Some non-parents think the idea of reading a book to a baby is rather silly, or somehow smacks of hot-housing. And a surprising number of parents feel the same way. This book is part of the campaign to change that attitude.

Authors Barrie Wade and Maggie Moore have been involved in Bookstart, the scheme which will eventually supply every baby with a book, together with instructions for parents’on how to have fun with it, at a health check before the child’s first birthday.

Baby Power takes the process a step further, being both a beautifully-presented argument on why reading to infants makes such a difference and the springboard for a series of specially-created books for babies, based on the Bookstart research findings.

It includes some fascinating facts about the benefits of Bookstart. Among these is an impressive 30 per cent improvement in literacy and 25 per cent improvement in maths among its young graduates when they start school.

There are also instructions for novices on the art of reading to a baby - with examples using specific books - and general advice on child development, child-rearing and he use of quality time.

The facts and figures are compelling evidence for anyone unconvinced by the idea and, if this book gets a few more parents reading to their children and, most importantly, enjoying sharing that time with their children, then the exercise will have been worthwhile.

And if it helps change attitudes so that reading with babies is seen as normal an activity as playing with them, then that’s even better.

But there are problems with Baby Power, some of which are not of the book’s making. The first, and most fundamental, is that it is likely to be found and used by the very parents who would anyway have read to their babies. And catchy title though it is, Baby Power rather reinforces the attraction for parents with hothousing tendencies.

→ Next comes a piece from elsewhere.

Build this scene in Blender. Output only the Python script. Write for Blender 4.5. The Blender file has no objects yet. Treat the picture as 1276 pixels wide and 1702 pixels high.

Though the book is attractively laid out, with glorious photographs of babies and parents revelling in books, the text is at times rather more authoritarian, though it does provide some very positive messages about being a good parent.

Every nursery and library should have a copy and, if the Government is serious about raising standards of achievement in schools, then it should ensure that a copy is put into the hands of all new parents as well.